Verano de 1970. Una familia compuesta por la madre -escritora y actriz-, dos jovencitas recién salidas de la adolescencia, un hermano tímido, y el mayor, discapacitado físico y psíquico; se reúnen un verano en una aislado chalet junto al mar de Ibiza, mientras el padre, actor, interviene en una coproducción que se rueda en otro lugar de la isla.
Bajo la constante de la música de Eric Satie, se oyen muchas canciones de la época: Leonard Cohen, Bob Dylan, Neil Young, Janis Joplin… El sol y los paisajes de mar y pinos, los coloristas interiores retratados con calidad pictórica por Hans Burmann, el variado y alegre vestuario de Helena Sanchís son los más atractivos elementos de El tiempo de la felicidad, una felicidad desenfadada, despreocupadamente veraniega, hasta frívola. Todos los actores se desenvuelven con una naturalidad conmovedora y entrañable simpatía, así como los vecinos más o menos hippies que rondan a las chicas y la desvencijada hippy.

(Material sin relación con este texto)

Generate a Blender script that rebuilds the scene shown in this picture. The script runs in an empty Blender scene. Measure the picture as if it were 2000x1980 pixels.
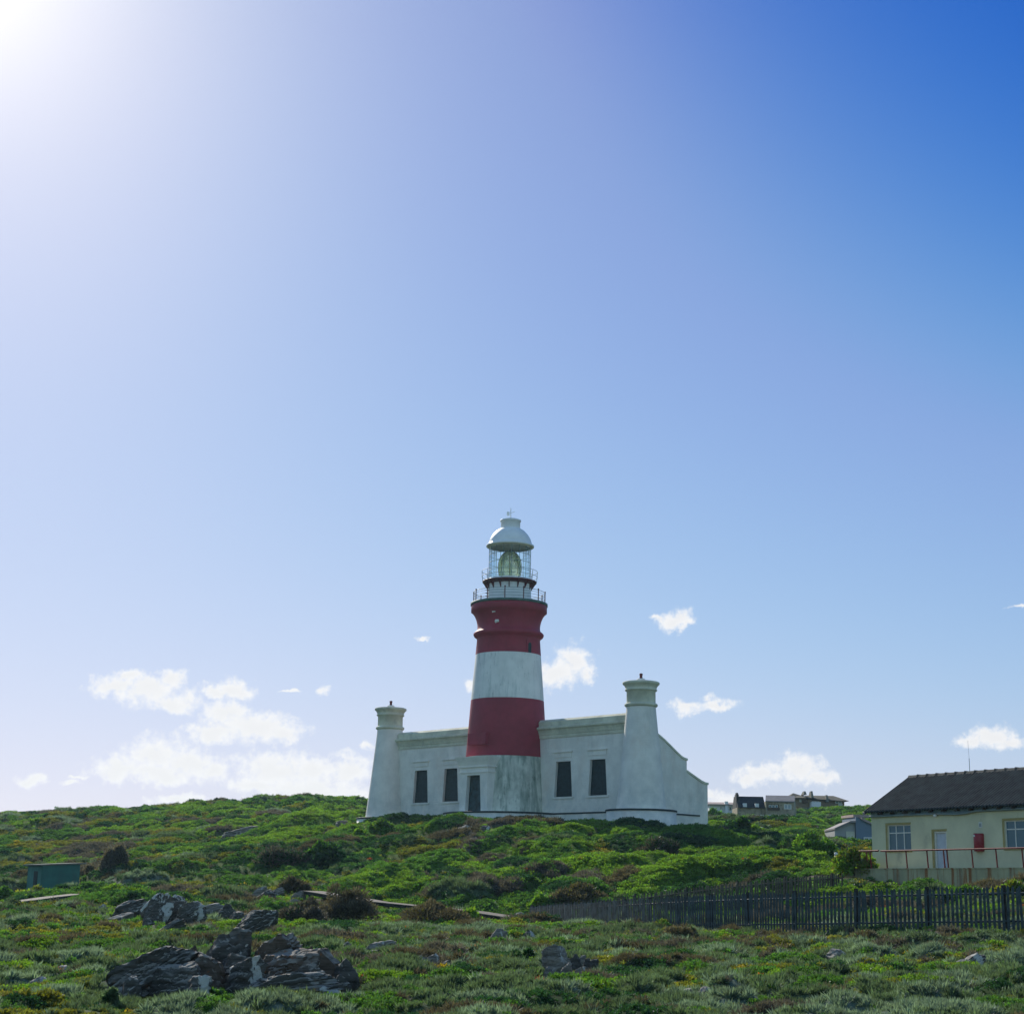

El tono de comedia festiva adquiere un sabor agridulce con la actitud agresiva del padre, que se da a la bebida, y con las graves (hay que suponerlas así) consecuencias. Los problemitas de los chicos y chicas son tratados como problemitas porque así lo ha querido el guión. Un guión hecho de breves cuadros o estampas que, confiando el peso de la historia en la interpretación -tan meritoria en Verónica Forqué, la madre, eje vital de la familia-, parece evitar como firme propósito cualquier desliz hacia la profundidad; evita meticulosamente también cualquier idea o convicción moral-religiosa de los 60 en España, lo que le hace caer en algunos anacronismos ridículos: una de las chicas cuenta escandalizada a la madre que su joven acompañante no cree en la reencarnación. «¿Cómo es eso de que no crees en la reencarnación?», le pregunta la solícita madre al chico. «¡Sí que creo! -responde éste-. Era por hacerla rabiar…». Y así, en otros tranquilos permisivismos maternos ante ciertos desafueros sexuales, que sitúan la película de pronto en los años 90.
Película muy grata y amable, con humor y ternura, alguna lagrimita… y todo bien si el espectador quiere dejarse llevar por la insinceridad que supone todo lo sin esfuerzo, lo light, lo que rebaja la verdad, lo aguado, falto de peso.